In considering that myself personally, I decided not to do that because I thought the Court would be very reluctant to grant such a motion. This afternoon when he was brought in the courtroom, he asked me whether or not I had made such a motion. I told him I had not.
Out of an abundance of caution and because of his perceived distrust and lack of cooperation with me and refusal to take my advice, I would now make such a motion.
[6] Hicks cites neither Federal Rule of Criminal Procedure 11 nor any cases decided thereunder, but we take this to be his argument.
[7] Hicks does not venture beyond asserting that the district court's comments amounted to "judicial coercion": he cites no relevant rule, and only one case. But we sketch the contours of our thinking in order to put to rest the idea that any impropriety occurred.

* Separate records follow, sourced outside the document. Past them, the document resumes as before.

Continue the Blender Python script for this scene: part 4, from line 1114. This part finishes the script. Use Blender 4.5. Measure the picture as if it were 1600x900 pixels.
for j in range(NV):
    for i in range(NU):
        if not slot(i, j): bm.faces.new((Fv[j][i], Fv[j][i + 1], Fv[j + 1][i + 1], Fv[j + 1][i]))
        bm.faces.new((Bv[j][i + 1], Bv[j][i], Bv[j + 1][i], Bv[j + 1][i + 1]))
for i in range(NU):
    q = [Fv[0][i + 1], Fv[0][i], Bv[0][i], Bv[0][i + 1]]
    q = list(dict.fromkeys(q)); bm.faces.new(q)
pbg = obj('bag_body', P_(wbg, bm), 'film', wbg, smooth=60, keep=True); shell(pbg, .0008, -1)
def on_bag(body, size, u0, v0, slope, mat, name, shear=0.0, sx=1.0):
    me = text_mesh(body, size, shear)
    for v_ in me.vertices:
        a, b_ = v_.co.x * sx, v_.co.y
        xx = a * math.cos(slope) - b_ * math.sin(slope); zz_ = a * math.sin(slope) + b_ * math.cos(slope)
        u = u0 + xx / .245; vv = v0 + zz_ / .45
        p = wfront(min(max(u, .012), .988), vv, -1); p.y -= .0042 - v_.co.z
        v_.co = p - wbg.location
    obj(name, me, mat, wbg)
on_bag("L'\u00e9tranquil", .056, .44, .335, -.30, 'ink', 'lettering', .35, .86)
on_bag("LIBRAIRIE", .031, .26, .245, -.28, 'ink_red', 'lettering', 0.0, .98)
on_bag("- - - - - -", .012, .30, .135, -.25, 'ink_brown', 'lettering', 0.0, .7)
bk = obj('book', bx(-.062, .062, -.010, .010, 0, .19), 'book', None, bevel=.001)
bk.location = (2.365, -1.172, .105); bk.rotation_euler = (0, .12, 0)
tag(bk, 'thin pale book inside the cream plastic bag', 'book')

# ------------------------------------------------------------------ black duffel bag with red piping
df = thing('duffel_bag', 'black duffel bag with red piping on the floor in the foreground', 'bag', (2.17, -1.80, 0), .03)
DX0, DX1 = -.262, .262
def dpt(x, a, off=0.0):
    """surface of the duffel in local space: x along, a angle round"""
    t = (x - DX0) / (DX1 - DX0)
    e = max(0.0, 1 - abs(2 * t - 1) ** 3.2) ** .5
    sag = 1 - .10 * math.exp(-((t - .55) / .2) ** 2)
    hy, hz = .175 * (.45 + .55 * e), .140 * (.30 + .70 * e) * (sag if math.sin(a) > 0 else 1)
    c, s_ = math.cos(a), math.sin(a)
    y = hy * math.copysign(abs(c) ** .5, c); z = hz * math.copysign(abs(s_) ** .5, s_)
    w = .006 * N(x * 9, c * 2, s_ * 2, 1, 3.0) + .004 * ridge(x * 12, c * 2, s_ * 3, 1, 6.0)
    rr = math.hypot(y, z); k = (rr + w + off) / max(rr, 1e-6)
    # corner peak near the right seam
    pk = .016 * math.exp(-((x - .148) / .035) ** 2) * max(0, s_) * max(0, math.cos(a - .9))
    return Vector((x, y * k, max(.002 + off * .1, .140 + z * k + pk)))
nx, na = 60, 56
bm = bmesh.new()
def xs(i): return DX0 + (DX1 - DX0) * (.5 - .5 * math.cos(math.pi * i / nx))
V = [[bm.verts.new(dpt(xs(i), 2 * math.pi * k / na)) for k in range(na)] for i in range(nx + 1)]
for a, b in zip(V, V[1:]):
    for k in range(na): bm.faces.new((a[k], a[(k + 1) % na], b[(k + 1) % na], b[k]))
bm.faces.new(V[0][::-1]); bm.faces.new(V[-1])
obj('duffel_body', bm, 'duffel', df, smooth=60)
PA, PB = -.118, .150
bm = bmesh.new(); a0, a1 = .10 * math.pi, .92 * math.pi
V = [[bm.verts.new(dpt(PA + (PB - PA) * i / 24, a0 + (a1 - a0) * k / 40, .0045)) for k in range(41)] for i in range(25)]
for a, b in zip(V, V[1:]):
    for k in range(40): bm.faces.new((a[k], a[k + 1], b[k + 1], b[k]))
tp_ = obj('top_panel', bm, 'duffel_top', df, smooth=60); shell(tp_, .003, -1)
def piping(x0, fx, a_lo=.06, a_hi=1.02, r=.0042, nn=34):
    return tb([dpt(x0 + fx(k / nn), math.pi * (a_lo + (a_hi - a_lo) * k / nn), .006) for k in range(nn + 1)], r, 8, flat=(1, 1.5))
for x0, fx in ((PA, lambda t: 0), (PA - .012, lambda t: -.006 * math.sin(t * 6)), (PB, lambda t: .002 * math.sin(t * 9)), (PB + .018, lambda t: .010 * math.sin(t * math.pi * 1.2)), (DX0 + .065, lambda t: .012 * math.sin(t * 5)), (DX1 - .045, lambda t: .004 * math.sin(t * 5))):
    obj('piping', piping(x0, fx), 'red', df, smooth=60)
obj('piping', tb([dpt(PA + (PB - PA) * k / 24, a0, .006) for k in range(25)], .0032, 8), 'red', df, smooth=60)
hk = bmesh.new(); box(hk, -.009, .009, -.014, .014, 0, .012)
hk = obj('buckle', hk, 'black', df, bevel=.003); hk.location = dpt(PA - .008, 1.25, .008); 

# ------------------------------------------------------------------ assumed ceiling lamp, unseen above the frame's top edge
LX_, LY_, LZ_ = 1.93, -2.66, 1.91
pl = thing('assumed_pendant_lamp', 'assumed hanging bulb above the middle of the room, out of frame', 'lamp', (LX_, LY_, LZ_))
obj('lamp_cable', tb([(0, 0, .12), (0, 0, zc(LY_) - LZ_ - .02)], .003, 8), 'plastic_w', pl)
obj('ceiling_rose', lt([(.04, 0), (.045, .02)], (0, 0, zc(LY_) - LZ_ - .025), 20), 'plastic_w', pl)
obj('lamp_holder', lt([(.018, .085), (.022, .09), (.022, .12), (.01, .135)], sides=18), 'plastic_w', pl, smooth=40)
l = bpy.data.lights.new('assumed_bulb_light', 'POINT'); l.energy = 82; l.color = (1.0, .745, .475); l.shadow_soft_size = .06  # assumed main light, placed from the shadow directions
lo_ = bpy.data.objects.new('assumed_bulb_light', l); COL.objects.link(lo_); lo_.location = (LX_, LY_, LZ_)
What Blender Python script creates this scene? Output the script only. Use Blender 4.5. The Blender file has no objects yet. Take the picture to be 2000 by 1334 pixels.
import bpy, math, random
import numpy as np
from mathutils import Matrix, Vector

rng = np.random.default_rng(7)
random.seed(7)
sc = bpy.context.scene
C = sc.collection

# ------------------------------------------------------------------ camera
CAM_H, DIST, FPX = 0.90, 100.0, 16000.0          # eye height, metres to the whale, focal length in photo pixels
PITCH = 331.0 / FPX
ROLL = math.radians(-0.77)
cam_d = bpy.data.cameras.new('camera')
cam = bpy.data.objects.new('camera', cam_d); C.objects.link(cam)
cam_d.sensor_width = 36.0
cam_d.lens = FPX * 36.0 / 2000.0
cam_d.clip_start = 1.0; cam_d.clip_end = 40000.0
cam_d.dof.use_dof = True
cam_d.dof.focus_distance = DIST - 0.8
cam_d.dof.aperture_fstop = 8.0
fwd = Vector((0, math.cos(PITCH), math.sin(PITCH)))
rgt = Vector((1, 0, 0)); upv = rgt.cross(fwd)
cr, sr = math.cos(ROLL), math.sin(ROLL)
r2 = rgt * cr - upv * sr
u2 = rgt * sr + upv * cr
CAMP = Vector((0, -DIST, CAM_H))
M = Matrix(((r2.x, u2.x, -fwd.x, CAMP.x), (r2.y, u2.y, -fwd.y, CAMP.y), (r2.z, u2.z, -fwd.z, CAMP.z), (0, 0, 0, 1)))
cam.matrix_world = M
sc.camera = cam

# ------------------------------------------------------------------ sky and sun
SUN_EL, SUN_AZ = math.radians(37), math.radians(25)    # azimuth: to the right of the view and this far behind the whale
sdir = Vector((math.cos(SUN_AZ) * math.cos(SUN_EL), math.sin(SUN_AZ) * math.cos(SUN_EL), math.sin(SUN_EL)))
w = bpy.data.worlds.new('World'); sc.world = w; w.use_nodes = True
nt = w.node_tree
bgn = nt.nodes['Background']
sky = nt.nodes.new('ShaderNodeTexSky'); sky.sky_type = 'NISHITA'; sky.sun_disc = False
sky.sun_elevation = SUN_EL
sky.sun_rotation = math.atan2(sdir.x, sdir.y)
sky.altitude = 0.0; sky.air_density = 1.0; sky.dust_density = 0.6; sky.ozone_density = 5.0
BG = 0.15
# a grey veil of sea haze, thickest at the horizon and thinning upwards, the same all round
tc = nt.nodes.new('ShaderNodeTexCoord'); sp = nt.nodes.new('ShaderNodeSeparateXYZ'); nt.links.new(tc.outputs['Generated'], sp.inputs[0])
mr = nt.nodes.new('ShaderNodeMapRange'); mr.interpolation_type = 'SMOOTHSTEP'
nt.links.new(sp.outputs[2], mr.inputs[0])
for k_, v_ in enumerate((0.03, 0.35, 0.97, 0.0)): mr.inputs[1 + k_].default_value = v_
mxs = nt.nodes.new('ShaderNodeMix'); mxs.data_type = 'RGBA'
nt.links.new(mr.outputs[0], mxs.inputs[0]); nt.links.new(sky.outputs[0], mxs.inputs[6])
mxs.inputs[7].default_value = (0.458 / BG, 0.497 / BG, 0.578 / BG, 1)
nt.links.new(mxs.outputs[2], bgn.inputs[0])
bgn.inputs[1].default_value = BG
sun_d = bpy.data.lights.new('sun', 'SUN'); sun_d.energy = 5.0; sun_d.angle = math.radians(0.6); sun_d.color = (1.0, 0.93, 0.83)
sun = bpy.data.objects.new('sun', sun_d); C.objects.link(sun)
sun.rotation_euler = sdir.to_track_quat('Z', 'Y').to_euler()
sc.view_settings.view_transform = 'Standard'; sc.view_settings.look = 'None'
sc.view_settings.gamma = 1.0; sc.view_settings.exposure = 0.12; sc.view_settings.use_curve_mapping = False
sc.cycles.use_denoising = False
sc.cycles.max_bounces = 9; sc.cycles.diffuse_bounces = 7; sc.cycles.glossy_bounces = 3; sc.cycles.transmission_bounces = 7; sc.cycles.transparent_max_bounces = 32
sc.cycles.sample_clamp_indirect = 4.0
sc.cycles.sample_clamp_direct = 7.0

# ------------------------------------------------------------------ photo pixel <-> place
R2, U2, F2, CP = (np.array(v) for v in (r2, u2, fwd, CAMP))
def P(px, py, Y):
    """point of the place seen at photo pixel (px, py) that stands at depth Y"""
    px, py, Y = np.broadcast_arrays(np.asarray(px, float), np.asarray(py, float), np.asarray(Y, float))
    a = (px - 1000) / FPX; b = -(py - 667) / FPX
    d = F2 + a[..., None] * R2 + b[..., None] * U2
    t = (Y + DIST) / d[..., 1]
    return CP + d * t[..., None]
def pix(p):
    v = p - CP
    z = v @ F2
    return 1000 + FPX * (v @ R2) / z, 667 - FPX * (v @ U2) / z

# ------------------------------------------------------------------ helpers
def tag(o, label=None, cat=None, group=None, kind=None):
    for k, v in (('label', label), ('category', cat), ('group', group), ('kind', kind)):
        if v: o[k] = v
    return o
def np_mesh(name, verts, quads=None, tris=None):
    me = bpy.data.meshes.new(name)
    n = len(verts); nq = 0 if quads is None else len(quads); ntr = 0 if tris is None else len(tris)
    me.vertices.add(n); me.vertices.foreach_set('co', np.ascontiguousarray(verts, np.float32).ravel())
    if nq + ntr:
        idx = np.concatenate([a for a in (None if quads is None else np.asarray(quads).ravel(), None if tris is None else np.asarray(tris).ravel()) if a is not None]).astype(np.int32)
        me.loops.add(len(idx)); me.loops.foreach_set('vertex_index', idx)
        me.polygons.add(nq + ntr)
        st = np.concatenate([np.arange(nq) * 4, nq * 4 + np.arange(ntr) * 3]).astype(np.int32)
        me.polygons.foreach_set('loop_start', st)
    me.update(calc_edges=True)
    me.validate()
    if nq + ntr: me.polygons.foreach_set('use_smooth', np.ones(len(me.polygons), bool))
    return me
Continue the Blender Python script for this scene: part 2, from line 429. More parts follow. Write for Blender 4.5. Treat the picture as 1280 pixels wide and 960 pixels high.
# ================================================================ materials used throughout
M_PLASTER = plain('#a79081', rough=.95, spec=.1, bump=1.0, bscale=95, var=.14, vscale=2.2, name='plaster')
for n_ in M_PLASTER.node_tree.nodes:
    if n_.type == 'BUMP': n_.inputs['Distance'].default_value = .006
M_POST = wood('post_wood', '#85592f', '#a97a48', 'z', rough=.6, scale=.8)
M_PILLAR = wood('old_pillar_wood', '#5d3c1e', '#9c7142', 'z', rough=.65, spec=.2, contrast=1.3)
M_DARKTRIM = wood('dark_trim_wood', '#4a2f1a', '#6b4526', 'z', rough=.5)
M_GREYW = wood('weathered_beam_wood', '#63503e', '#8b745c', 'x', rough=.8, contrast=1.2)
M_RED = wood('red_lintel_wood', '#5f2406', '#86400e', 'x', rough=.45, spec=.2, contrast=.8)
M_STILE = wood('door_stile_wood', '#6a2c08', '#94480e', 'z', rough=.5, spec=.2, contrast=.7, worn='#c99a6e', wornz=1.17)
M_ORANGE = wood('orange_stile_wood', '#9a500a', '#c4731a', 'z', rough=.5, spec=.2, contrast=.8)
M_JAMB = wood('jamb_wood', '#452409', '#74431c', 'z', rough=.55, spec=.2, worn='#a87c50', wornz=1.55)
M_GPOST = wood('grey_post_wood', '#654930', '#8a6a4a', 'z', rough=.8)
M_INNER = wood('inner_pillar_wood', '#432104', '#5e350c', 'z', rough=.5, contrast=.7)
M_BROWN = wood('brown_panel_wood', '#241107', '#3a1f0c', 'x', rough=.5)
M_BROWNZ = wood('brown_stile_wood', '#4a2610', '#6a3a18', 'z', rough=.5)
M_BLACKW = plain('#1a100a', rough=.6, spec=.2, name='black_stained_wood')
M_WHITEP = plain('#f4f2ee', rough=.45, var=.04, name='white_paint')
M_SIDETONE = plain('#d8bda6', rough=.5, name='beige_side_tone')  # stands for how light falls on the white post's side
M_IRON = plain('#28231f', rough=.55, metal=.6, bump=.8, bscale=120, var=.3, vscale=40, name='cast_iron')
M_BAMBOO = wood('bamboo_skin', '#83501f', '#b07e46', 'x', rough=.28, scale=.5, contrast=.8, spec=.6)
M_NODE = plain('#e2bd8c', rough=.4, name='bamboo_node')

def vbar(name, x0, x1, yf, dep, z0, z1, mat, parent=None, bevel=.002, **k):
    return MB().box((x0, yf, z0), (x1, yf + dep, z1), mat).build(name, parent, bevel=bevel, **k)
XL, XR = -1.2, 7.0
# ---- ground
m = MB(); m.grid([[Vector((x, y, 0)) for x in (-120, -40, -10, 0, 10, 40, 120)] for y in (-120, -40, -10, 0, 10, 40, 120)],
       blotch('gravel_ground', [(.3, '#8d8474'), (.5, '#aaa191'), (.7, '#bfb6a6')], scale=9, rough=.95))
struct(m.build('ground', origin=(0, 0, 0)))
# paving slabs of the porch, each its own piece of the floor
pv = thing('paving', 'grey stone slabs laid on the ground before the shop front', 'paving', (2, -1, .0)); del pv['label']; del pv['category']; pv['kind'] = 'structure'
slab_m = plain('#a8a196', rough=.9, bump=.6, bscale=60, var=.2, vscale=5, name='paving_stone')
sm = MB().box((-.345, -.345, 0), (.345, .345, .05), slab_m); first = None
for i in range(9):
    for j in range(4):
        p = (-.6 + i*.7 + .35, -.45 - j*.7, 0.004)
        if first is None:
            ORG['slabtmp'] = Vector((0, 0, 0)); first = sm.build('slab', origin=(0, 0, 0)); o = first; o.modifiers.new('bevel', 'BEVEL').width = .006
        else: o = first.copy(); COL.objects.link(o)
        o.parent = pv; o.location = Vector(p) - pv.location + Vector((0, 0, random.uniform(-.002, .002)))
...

[8] Because we find Hicks's claim unavailing on direct review in any event, we need not adopt the position, urged by the government, that under the Tollett doctrine a guilty plea constitutes a waiver of the right to appeal a motion for substitute counsel or a motion to withdraw. See Tollett v. Henderson, 411 U.S. 258, 267, 93 S. Ct. 1602, 36 L. Ed. 2d 235 (1973) (holding that a guilty plea waives later challenge to racial composition of grand jury). The government urges us to follow the trail blazed by the Ninth Circuit in United States v. Foreman, 329 F.3d 1037, 1038-39 (9th Cir.2003). That case held that a guilty plea constituted a waiver of the right to appeal a denial of a motion for substitute counsel. But Foreman was careful to exclude from its holding cases where the voluntariness of the guilty plea was also attacked. Id. at 1039 ("[T]he right to appeal a pre-plea motion for substitution is waived by an unconditional plea, unless the plea itself is challenged." (emphasis added)). Hicks does challenge the voluntariness of his guilty plea. These matters are better left for collateral proceedings, but we note in passing that the Sixth Amendment right to counsel is closely linked to the guilty plea itself, and therefore this case presents a less comfortable fit for the strictures of Tollett.
[9] Segarra-Rivera concerned only whether the district court erred in refusing to hold an evidentiary hearing with new counsel on the conflict-of-interest claim, and did not address the merits of the claim. After remand and a hearing, Segarra abandoned his motion to withdraw his guilty plea, and the district court cleared original counsel of any impropriety. United States v. Segarra-Rivera, 485 F. Supp. 2d 21, 22 (D.P.R.2007).